If this is me in several years, I think my version will be “my precious pre-enshittification brother laser is so old they stopped making third party toner carts for it” or probably more likely something like “how do we have a working plugged-in printer on wifi that we can’t find? Did we build a wall in front of it? How long was it sitting in the corner of that spare room?”
You guys have work printers?
Just playing, I have a Brother color laser printer. Had it for about 7 years, replaced the toner only once, prints fantastically. I mostly use it as a scanner and printing coloring pages for the kid.
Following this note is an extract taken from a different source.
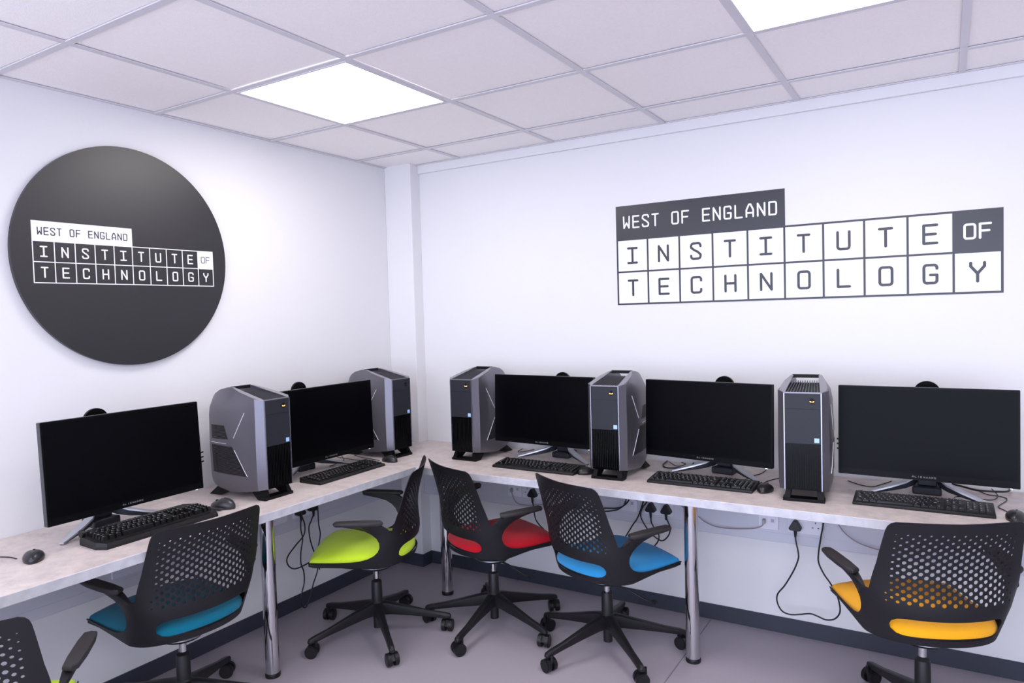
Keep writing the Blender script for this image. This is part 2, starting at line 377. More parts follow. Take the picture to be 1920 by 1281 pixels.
# ================================================================ MONITORS
MW, MH = .5737, .3405
def monitor(loc, rz, tilt, label, k=1):
    """origin: on the worktop below the middle of the screen's lower front edge; the screen faces -y"""
    t = thing('monitor', label, 'monitor', (loc[0], loc[1], HD), rz, 'widescreen monitors on the worktops')
    zb = loc[2]-HD; MW, MH = .5737*k, .3405*k
    T = Matrix.Translation((0, 0, zb)) @ Matrix.Rotation(-tilt, 4, 'X')
    def tb(bm):
        for v in bm.verts: v.co = T @ v.co
        return bm
    bm = bmesh.new(); prism(bm, rrect(MW, MH, .003, 3, 0, MH/2), .0015, .022, 'y')
    ring_loft(bm, [[(p[0], .022, p[1]) for p in rrect(MW*.72, MH*.66, .02, 4, 0, MH*.5)], [(p[0], .05, p[1]) for p in rrect(MW*.55, MH*.45, .02, 4, 0, MH*.5)]])
    sh = obj('shell', tb(bm), SHELLD, t)
    bm = bmesh.new(); prism(bm, rrect(MW-.001, MH-.001, .0025, 3, 0, MH/2), 0, .0015, 'y'); obj('bezel', tb(bm), BEZEL, t)
    bm = bmesh.new(); box(bm, -MW/2+.006, MW/2-.006, -.0006, .0004, .024, MH-.006); obj('screen', tb(bm), SCREEN, t)
    bm = bmesh.new(); P = lambda a, b, d: (a, -d, b)
    for k, c in enumerate('ALiENWARE'): glyph(bm, c, -.038+k*.0088, .0095, .0058, .0062, .0011, P, 0, .0006)
    obj('lettering', tb(bm), mat('bezel_print', (120, 122, 128), .4), t)
    bm = bmesh.new(); box(bm, MW/2-.03, MW/2-.022, .006, .012, -.0025, .0005); obj('power_light', tb(bm), mat('power_white', (235, 240, 255), .3, emit=(.8, .9, 1), estr=1.5), t)
    # stand: foot block, two silver blades, column, round cap, mounting arm
    bm = bmesh.new(); prism(bm, [(-.05, .165), (.05, .165), (.04, .27), (-.04, .27)], 0, .03)
    hub = obj('stand_base', bm, STANDD, t, bevel=.006)
    for s in (-1, 1):
        A = [Vector((s*.205, .088, 0)), Vector((s*.165, .107, .012)), Vector((s*.12, .128, .026)), Vector((s*.075, .153, .042)), Vector((s*.048, .182, .058)), Vector((s*.036, .215, .075))]
        rings = []; low = []
        for i, p in enumerate(A):
            d = (A[min(i+1, 5)]-A[max(i-1, 0)]); d.z = 0; d.normalize(); n = Vector((-d.y, d.x, 0))*(.009+.007*math.sin(i/5*3.1))
            rings.append([p-n+Vector((0, 0, .003)), p+n+Vector((0, 0, .003)), p+n*.9+Vector((0, 0, .009)), p-n*.9+Vector((0, 0, .009))])
            n2 = n*.55; zl = p.z*.55+.0003; low.append([(p-n2).to_tuple()[:2]+(zl,), (p+n2).to_tuple()[:2]+(zl,), p+n2+Vector((0, 0, .004)), p-n2+Vector((0, 0, .004))])
        bm = bmesh.new(); ring_loft(bm, rings); lg = obj('stand_leg', bm, SILV, t, smooth=50)
        bm = bmesh.new(); ring_loft(bm, low); obj('leg_web', bm, STANDD, lg, smooth=50)
    bm = bmesh.new(); prism(bm, [(-.033, .19), (.033, .19), (.026, .235), (-.026, .235)], .03, .40); obj('stand_column', bm, STANDD, t, bevel=.004)
    bm = bmesh.new(); cyl(bm, (0, .205, .391), (0, .217, .391), .046, 40); obj('stand_cap', bm, BEZEL, t, smooth=40)
    bm = bmesh.new(); box(bm, -.04, .04, .03, .195, zb+MH*.42, zb+MH*.42+.07); obj('mounting_arm', bm, STANDD, t)
    return t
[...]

The IT folk have printers. I spent several hundred on an office-tier printer years ago and have never done maintenance or even replaced the toner. It just works and will continue to work for years.
Personally, I like not needing to dedicate the space to a printer. The rare times I need to print something, I'll just go to a store with a print shop like staples. Over the last 8 years, I've spent less than $10 on all of my printing needs, which is still way cheaper than even the most cost-effective, least-HP printer out there.